周防大島
幕長戦争・大島口の戦いの戦場
高杉晋作の電撃的大島出撃が、四境戦争における長州軍快進撃に勢いをつけた。
慶應2年(1866)6月13日の未明、丙寅丸(へいいんまる)は大島を目指して遠崎を出港した。
幕府海軍による周防大島への砲撃は6月7日から始まったが、その攻撃目標は安下庄村(大島南部集落)と久賀村(北東部集落)に集中した。
久賀村の大洲鉄然(僧侶)は、幕府艦隊の砲撃により民家が焼かれ領民が犠牲になっている事を山口の政事堂に急行し報告。
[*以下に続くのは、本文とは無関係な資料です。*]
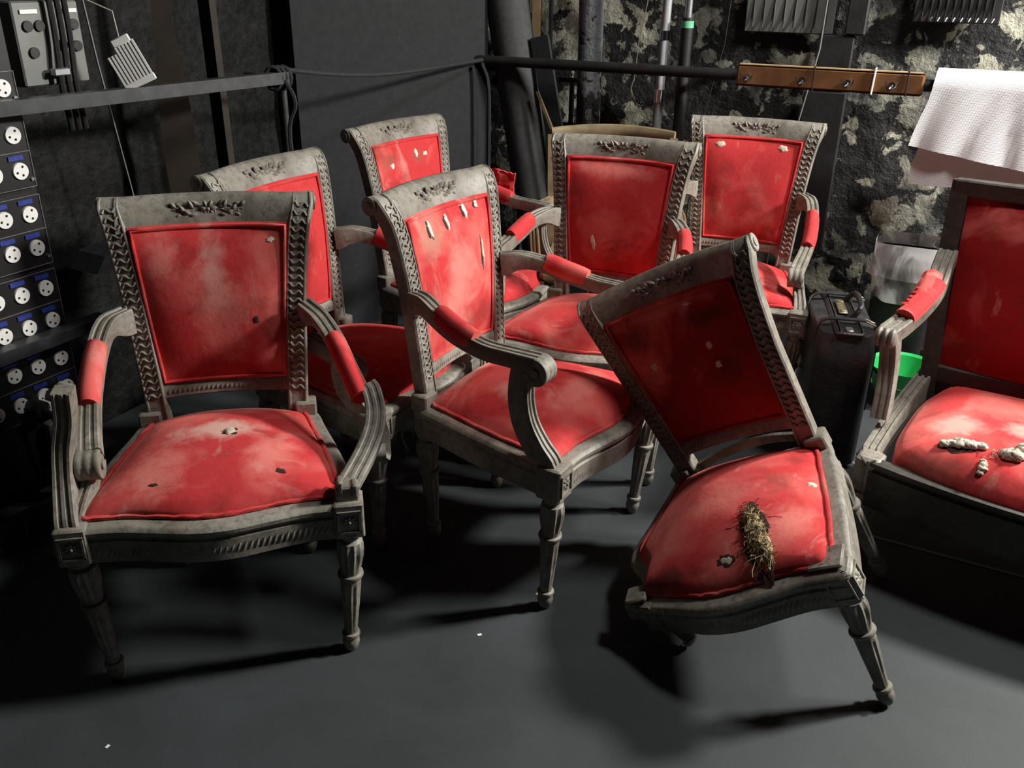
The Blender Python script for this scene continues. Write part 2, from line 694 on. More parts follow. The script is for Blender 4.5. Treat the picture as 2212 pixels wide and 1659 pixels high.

この報に政事堂は、当初の方針「大村の大島放棄論」を撤回し第二奇兵隊と浩武隊に大島への出兵を命じ、一方で三田尻港から小倉口に向かうべく丙寅丸に乗船していた高杉晋作にも大島への援軍を要請した。
丙寅丸はゆるゆると大島の久賀沖を目指す。砲術長は山田市之允(顕義)、田中顕助(光顕)が機関長だ。椋野を過ぎ、うっすらと明るくなったところで長浦を回り込むと、いきなり幕府艦隊が浮かび上がった。
「ちょうど、ええ」 船首に仁王立ちの高杉は扇子で前方を指し躊躇なく突撃を命じた。
「撃てぇ市之允!」と高杉が命じると同時に、丙寅丸の砲門が開き砲撃が始まった。
幸いにも四隻の幕府軍艦(翔鶴・八雲・大江丸・旭日丸)は錨を下ろし蒸気機関の火も落とし、兵は就寝中だった。
至近距離からの山田の砲は命中を続け、小銃を持った藩兵も面白いように撃ちまくる。
不意を突かれた幕府海軍船が蒸気を炊きはじめ発砲を開始すると、高杉は悠々と下関への回航を命じた。
もしかすると、この奇襲攻撃は薩摩海軍の裏切りではないかと恐れを抱いた幕府海軍は久賀沖から撤退。
一方の長州軍は幕府海軍が撤退した隙に乗じる。世良修蔵が率いる大島兵や第二奇兵隊・浩武隊らが連携して大島奪回作戦を展開。6日後の6月19日には幕府軍を大島から追い払った。
14日には芸州口。17日には石州口と小倉口でも戦闘が開始され、まさに四境戦争が始まっていたのだが「大島口の勝利」の報が各戦線を戦う長州藩兵に大きな勇気を与えたことだろう。